Chain-Gang All-Stars
Traduction : Héloïse Esquié

Il y a déjà quelques années (2021), nos chroniques se faisaient l’écho de la publication et traduction du recueil de nouvelles Friday Black d’une nouvelle plume américaine, Nana Kwame Adjei-Brenyah. « Foisonnant et insolite » en disait à l’époque la collaboratrice de Nyctalopes. Le retour de Nana Kwame Adjei-Brenyah signifie à nouveau une confrontation avec un truc aussi américain que le donut, j’ai nommé la violence viscérale.
États-Unis, dans un futur proche : les condamnés à mort ou à perpétuité ont la possibilité de participer à un programme de télé-réalité extrêmement populaire, Chain-Gang All-Stars.
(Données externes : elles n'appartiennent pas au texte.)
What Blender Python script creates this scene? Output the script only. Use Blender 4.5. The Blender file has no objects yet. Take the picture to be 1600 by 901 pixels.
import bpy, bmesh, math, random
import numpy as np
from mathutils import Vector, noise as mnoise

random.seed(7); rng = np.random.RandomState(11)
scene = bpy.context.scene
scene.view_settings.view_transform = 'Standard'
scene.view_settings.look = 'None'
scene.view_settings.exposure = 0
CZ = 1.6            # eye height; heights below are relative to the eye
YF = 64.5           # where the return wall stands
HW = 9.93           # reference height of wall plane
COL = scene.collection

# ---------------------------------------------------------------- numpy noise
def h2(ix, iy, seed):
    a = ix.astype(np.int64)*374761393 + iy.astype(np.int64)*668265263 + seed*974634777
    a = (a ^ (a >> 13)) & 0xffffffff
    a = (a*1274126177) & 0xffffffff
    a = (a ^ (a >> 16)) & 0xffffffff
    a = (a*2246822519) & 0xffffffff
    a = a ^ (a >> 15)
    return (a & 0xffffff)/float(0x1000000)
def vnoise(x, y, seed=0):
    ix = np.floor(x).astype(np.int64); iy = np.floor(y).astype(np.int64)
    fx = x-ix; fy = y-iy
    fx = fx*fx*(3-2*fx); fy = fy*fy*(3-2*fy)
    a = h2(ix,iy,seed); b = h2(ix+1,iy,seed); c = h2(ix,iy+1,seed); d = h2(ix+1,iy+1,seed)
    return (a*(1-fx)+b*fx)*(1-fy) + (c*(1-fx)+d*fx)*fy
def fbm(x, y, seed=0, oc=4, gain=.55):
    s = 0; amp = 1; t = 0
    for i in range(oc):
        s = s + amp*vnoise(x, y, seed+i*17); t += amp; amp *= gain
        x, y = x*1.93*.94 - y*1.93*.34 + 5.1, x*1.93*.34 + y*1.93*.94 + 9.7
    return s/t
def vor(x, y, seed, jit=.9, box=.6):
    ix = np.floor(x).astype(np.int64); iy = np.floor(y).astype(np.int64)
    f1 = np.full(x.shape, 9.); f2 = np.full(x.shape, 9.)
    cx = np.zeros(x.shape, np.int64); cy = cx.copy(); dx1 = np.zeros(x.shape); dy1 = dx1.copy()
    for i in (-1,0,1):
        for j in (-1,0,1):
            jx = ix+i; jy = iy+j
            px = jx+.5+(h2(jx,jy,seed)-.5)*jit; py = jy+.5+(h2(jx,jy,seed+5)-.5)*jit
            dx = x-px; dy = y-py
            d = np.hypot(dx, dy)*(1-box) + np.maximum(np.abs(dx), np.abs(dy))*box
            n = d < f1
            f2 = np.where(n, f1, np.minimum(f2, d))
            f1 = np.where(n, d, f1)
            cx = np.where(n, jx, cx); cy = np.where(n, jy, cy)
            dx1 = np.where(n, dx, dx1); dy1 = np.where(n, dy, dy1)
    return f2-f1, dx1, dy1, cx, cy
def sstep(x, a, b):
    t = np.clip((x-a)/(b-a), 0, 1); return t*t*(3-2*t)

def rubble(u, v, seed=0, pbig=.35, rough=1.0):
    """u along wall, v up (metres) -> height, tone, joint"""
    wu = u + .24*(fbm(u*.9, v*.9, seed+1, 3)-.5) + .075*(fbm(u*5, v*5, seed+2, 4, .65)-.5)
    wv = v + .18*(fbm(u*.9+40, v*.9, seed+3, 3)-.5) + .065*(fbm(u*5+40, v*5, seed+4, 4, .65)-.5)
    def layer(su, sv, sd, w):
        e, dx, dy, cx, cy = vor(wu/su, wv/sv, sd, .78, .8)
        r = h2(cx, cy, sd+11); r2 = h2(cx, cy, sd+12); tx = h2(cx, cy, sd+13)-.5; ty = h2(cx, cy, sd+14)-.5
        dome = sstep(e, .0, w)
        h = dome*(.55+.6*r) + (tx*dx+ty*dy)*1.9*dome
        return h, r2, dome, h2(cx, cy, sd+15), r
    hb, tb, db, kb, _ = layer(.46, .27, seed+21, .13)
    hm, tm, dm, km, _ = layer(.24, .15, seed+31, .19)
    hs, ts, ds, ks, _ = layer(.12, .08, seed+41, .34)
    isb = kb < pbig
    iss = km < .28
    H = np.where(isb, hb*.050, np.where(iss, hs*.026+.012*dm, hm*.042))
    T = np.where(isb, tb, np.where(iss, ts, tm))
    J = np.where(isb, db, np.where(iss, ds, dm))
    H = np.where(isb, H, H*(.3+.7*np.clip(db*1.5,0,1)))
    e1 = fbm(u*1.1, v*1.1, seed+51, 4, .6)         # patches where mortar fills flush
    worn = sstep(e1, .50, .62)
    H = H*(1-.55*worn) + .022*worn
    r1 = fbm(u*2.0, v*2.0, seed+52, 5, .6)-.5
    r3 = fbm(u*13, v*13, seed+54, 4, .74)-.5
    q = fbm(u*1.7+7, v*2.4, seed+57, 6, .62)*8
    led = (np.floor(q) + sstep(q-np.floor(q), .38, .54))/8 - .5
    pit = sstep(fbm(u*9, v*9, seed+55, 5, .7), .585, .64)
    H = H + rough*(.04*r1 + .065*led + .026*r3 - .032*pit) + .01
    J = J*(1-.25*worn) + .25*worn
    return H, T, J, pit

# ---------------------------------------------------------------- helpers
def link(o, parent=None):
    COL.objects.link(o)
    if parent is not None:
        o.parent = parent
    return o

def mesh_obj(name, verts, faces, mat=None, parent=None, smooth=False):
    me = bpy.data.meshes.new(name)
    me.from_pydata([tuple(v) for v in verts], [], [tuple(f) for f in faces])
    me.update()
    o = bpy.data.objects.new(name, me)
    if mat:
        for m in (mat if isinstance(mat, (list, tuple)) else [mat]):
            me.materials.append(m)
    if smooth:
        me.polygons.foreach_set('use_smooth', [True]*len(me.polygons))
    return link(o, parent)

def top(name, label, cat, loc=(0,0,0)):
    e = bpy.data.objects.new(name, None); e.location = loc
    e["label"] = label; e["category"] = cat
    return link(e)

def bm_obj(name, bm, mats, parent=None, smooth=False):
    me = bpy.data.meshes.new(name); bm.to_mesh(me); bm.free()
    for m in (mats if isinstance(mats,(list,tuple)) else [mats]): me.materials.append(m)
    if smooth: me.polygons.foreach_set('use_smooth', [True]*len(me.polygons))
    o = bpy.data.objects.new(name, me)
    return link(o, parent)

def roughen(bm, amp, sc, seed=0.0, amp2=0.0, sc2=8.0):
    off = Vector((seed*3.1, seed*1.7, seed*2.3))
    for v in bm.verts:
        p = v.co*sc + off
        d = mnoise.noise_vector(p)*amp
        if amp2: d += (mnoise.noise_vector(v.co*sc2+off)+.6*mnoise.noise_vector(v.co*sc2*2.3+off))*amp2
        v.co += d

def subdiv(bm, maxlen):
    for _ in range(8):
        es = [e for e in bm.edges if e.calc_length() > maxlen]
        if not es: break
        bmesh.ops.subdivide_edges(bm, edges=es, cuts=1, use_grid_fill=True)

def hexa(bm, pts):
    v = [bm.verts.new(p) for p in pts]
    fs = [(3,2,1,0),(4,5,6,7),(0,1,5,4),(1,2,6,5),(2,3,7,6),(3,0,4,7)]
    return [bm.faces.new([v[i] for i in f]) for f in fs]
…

Sous les yeux d’une foule déchaînée et de millions de streameurs, ils se livrent à des combats d’une rare violence, à la manière des gladiateurs de la Rome antique. Ceux qui survivent à trois années d’épreuves sont graciés. Enchaînant les victoires, Loretta Thurwar, combattante hors pair et superstar du programme, est en passe d’atteindre son but. Mais pour cela, elle va devoir déjouer les pièges que lui tend la production, prête à tout pour accroître son profit.
Le dernier combat de Loretta Thurwar se présente sans détour comme un roman d’anticipation ou un roman dystopique. Pourtant, bien étayé par des faits actuels, il pourrait relater une réalité en devenir. En effet, les Etats-Unis n’ont pas fini de se débattre avec leurs démons. Par exemple, répondre au crime par la violence et le sang (peine de mort), faire de n’importe quoi un divertissement, un produit d’entertainement (télévisuel what else ?) et ne jamais perdre une occasion de faire du fric. Oui, le système pénitentiaire américain est déjà largement aux mains du secteur privé et pour les entreprises qui s’en partagent le marché, il ne fait pas de doute qu’il faut châtier, emprisonner, à tour de bras, et en tirer profit. Sans grande surprise, les minorités américaines sont surreprésentées derrière les barreaux, aujourd’hui déjà, dans la société à venir évoquée par l’auteur également. Le titre original du roman, très acide, Chain-gang All-Stars, renvoie directement à l’époque de l’esclavage. Un chain-gang était un groupe d’hommes, d’esclaves enchaînés pour réaliser une tâche identique ou subir un châtiment partagé. Que l’étiquette soit attribuée à un show où les Noirs dominent (parce qu’ils sont nombreux à purger une peine) ne relève ni du hasard ni de la naïveté de ses créateurs, hommes d’affaires et politiques blancs.
Le roman s’écoule entre plusieurs strates. Celui des héros de l’arène et de leurs aventures, de leurs paliers successifs vers la notoriété, peut-être la délivrance, l’amnistie et la liberté. Ou bien alors vers la chute, sanglante, sous les yeux des spectateurs et téléspectateurs. Nous connaissons ainsi les trajectoires de protagonistes de ces mauvais jeux du circus maximus américain. Leurs efforts pour survivre (on peut s’entretuer dans une même équipe à des moments choisis par la prod télé), pour essayer de polir les règles drastiques voulues par celles-ci et s’élever au-dessus (combien de temps ?) de l’horreur et de l’anéantissement. Tout All-Stars du duel à mort que soient ces personnages dont fait partie Loretta Thurwar, il n’en reste pas moins des humains. Avec leur passé (ils ont commis un ou des crimes et certains sont de vrais innocents), leur frousse de vivre ou de mourir, leur colère, leurs sentiments. Thurwar est Noire et lesbienne. En affaire avec une autre lame experte de son gang, experte mais pas tout à fait à son niveau. Il lui reste à tuer à et à survivre pour avancer vers la… rédemption ? Pour les tarés de Gladiator mixé avec Rollerball mixé avec Koh-Lanta (enfin, ceux qui savent lire encore…), il y a là dans ce texte de quoi se brancher sur des épisodes d’un bon drama sanglant.
La fantaisie, l’imagination, de Nana Kwame Adjei-Brenyah serait difficilement supportable sans les inserts de personnages révoltés par ce show américain nouvelle génération. Des spectateurs. Des gladiateurs. Du petit personnel. En proie au doute momentané ou alors à la révolte, rusée ou ouverte. Ce qui pourrait déposer un grain de sable dans cette belle machinerie médiatique…
Nana Kwame Adjei-Brenyah nous parle d’une Amérique de bientôt peut-être. Inchangée. Raciste. Obsédée par une justice qui a tout du châtiment. Obsédée par l’argent et le spectacle. Il rappelle également que des Américains ne se satisfont pas de cela et qu’ils essaieront de lutter. Salutaire de le rappeler.